Friday, August 5, 2011

Every teardrop is a waterfall....

I often meet people who proclaim they have made their lives brilliant by their own hands, or by being the recipient of positive consequences due to impeccable choices. Using a daily check off list their life is rich with everything they need and more.

I was the child in elementary who witnessed a young child with cigarette burns on her legs, or the child who could never make eye contact; my friend who stuttered and would get screamed at by her parents....the list went on and on...I was overwhelmed at a young age by other humans, and their trials.

I wonder if they were able to defy every sociological study.

Almost two weeks ago the Michael Jordan of the singing world gave me one of the most incredible compliments a singer can be given. With all my might I tried to hold back, but a tiny tear seeped out and ran down my left cheek. This natural ability to identify with complex emotions and feel empathy for others always came with a price. Most often it has been misinterpreted, and sometimes squashed by well meaning intentions.

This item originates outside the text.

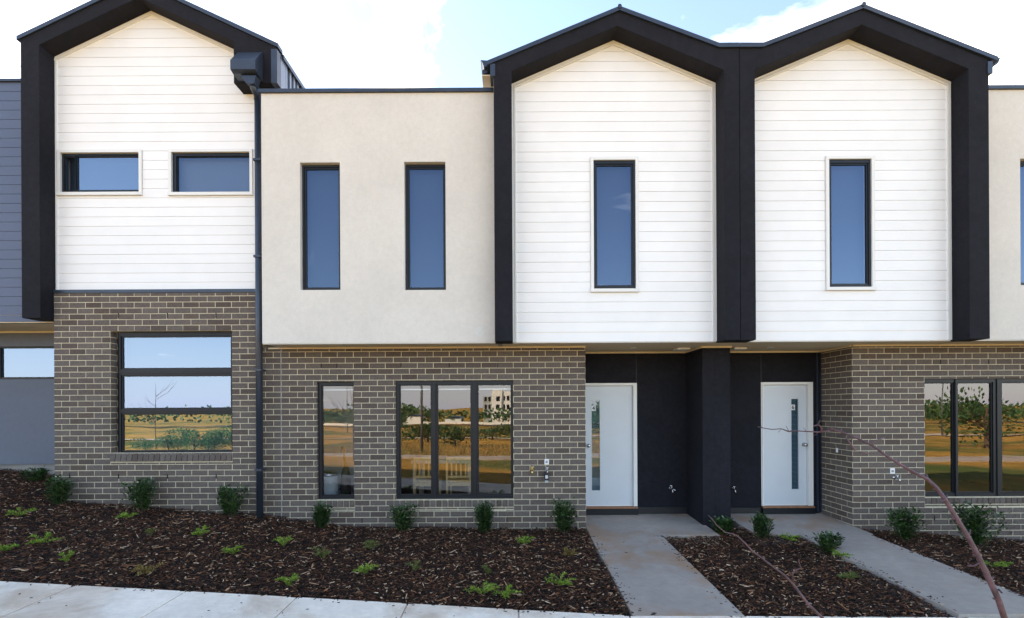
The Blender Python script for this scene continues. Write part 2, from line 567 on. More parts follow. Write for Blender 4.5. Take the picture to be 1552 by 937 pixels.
# ---- cream rendered walls
s1 = RECT(454.5, 246.5, 516, 439.5, D_UP)
s2 = RECT(612.5, 245.5, 676, 439.5, D_UP)
g1 = RECT(899, 243.5, 963.5, 438, D_UP)
g2 = RECT(1255, 242, 1320.5, 435.5, D_UP)
s3 = RECT(1546, 240.5, 1612, 432, D_UP)
mb = MB(); mb.plate((SX0, FX0 + 0.06, ZS, ZP), [s1, s2], D_UP, D_UP + 0.16); mb.build('rendered_wall', M['stucco'], H4)
mb = MB(); mb.plate((FX1 - 0.06, XEND, ZS, ZP), [s3], D_UP, D_UP + 0.16); mb.build('rendered_wall', M['stucco'], H6)
# repair patch ring on the render near the pillar
mb = MB()
cx, cz = P(727, 503, D_UP)
mb.lathe([(0.075, 0), (0.07, 0.0022), (0.045, 0.0025), (0.04, 0.0018)], (cx, D_UP + 0.0003, cz), 'Y', 24)
mb.build('render_patch', plain("lighter_render_patch", (0.67, 0.65, 0.60), 0.9, var=0.05, vs=30), H4)
# parapet caps
for par, a, b in ((H4, SX0 - 0.03, FX0 - 0.003), (H6, FX1 + 0.003, XEND)):
    mb = MB(); mb.prism_x([(D_UP - 0.03, ZP + 0.002), (D_UP - 0.03, ZP + 0.05), (D_UP + 0.0, ZP + 0.066), (D_UP + 0.22, ZP + 0.05), (D_UP + 0.22, ZP + 0.002)], a, b)
    mb.build('parapet_cap', M['flash'], par)
# ---- boarded gable walls
PITCH = 0.1399


def gable_wall(par, x0, x1, win, zref, pitch, y, zb, ze, za, xa, trimw=0.055):
    holes = [(win_[0] - .045, win_[1] + .045, win_[2] - .05, win_[3] + .045) for win_ in win]
    mb = MB()
    mb.plate((x0 - .05, x1 + .05, zb, ze + 0.02), win, y + 0.012, y + 0.15)
    mb.prism([(x0 - .05, ze + 0.021), (x1 + .05, ze + 0.021), (xa, za + 0.04)], y + 0.012, y + 0.15)
    poly = [(x0 + trimw, zb), (x1 - trimw, zb), (x1 - trimw, ze - trimw * .9), (xa, za - trimw * 1.15), (x0 + trimw, ze - trimw * .9)]
    boards(mb, poly, holes, zref, pitch, y)
    o = mb.build('boarded_wall', M['white'], par)
    # double bead trim round the edge
    t = MB()
    for (a, b, pr) in ((0.0, 0.030, 0.010), (0.033, trimw, 0.018)):
        t.box(x0 + a, x0 + b, y - pr, y + 0.01, zb, ze)
        t.box(x1 - b, x1 - a, y - pr, y + 0.01, zb, ze)
        sl = 1.09
        for xs, sx in ((x0, 1), (x1, -1)):
            t.prism([(xs + sx * a, ze - a * sl + .002), (xa, za - a * sl), (xa, za - b * sl), (xs + sx * a, ze - b * sl + .002)], y - pr - 0.002, y + 0.012)
    t.build('edge_trim', M['trim'], par)
    return o


gable_wall(H4, IN4[0], IN4[1], [g1], 2.905, PITCH, D_UP, ZS - 0.0, ZE, ZA, 1.438)
gable_wall(H6, IN6[0], IN6[1], [g2], 2.905, PITCH, D_UP, ZS - 0.0, ZE, ZA, 4.71)

# ---- windows of the upper storey
for par, r, px in ((H4, s1, (461, 254, 513, 434)), (H4, s2, (619, 254, 672.5, 434)), (H6, s3, (1552, 249, 1606, 427))):
    g = RECT(*px, D_UP + .06)
    w = window(par, (r[0] + .012, r[1] - .002, r[2] + .002, r[3] - .012), [(r[0] + .035, r[1] - .022, r[2] + .032, r[3] - .04)], D_UP + 0.055, M['glass_up'], backing=(M['blind'], 0.12))
for par, r in ((H4, g1), (H6, g2)):
    w = window(par, (r[0] + .002, r[1] - .002, r[2] + .002, r[3] - .002), [(r[0] + .03, r[1] - .03, r[2] + .034, r[3] - .045)], D_UP + 0.0, M['glass_up'], backing=(M['blind'], 0.12))
    architrave(w, r, D_UP - 0.001, 0.042, 0.045)

# ---- dark gable frames
z_out = lambda x, xa, za=7.30: za - 0.405 * abs(x - xa)


def frame_prism(par, pts, y0, y1, name='gable_frame'):
    mb = MB(); mb.prism(pts, y0, y1)
    return mb.build(name, M['dark'], par, bevel=0.004)


FB = 2.892
frame_prism(H4, [(FX0, FB), (IN4[0], FB), (IN4[0], ZE), (1.438, ZA), (IN4[1], ZE), (IN4[1], FB), (XJ - .003, FB), (XJ - .003, 6.80), (2.79, 6.80), (1.464, 7.30), (FX0, 6.62)], D_FR, D_UP + 0.02)
frame_prism(H6, [(XJ + .003, FB), (IN6[0], FB), (IN6[0], ZE), (4.71, ZA), (IN6[1], ZE), (IN6[1], FB), (FX1, FB), (FX1, 6.63), (4.72, 7.31), (3.385, 6.80), (XJ + .003, 6.80)], D_FR, D_UP + 0.02)


def strip(par, top, h, y0, y1, name='barge_flashing', mat=None):
    mb = MB()
    pts = [(x, z + h) for x, z in top] + [(x, z + 0.002) for x, z in reversed(top)]
    mb.prism(pts, y0, y1)
    return mb.build(name, mat or M['flash'], par)


strip(H4, [(FX0 - .09, 6.575), (1.464, 7.30), (2.79, 6.80), (XJ - .002, 6.80)], 0.058, D_FR - 0.025, D_FR + 0.12)
strip(H6, [(XJ + .002, 6.80), (3.385, 6.80), (4.72, 7.31), (FX1 + .11, 6.595)], 0.058, D_FR - 0.025, D_FR + 0.12)
for par, x, s in ((H4, FX0, 1), (H6, FX1, -1)):
    mb = MB(); a, b = sorted((x - s * .045, x + s * .022)); mb.box(a, b, D_FR - 0.012, D_FR + 0.2, 6.44, 6.60); mb.build('corner_flashing', M['flash'], par)
for par, xa, za in ((H4, 1.464, 7.36), (H6, 4.72, 7.37)):
    mb = MB(); mb.tube([(xa, D_FR - 0.035, za - .012), (xa, BACK, za - .012)], 0.028, 10); mb.build('ridge_cap', M['flash'], par)
    # pitched roof sheets
r4 = MB(); r4.prism([(FX0 - .16, 6.56), (1.464, 7.24), (2.82, 6.69), (XJ - .004, 6.69), (XJ - .004, 6.75), (2.82, 6.75), (1.464, 7.31), (FX0 - .16, 6.62)], D_FR + 0.13, BACK); r4.build('roof', M['flash'], H4)
r6 = MB(); r6.prism([(FX1 + .18, 6.57), (4.72, 7.25), (3.33, 6.69), (XJ + .004, 6.69), (XJ + .004, 6.75), (3.33, 6.75), (4.72, 7.32), (FX1 + .18, 6.63)], D_FR + 0.13, BACK); r6.build('roof', M['flash'], H6)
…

This last week gratitude has surfaced in giant waterfalls of tears. I went to a coaching and could not hold back...I sobbed to the man who has believed in my ability to put several concepts together blubbered to the woman who has helped me with my kids so that I can pursue my talents. I have not been able to hold back my gratitude lately.

As I stood there listening to an incredible singer commend me on my instincts and musical abilities I realized that I had to have PEOPLE to get where I am.


One of my really great friends once said: "Well if someone has it all figured out on their own...what the BLEEP do they need God for? God works through people..."

Although I have had to work hard, and make wise choices, I know without a doubt that the humans surrounding me are making the journey more rewarding, and their knowledge makes for a better experience.

 And "Every teardrop is a waterfall."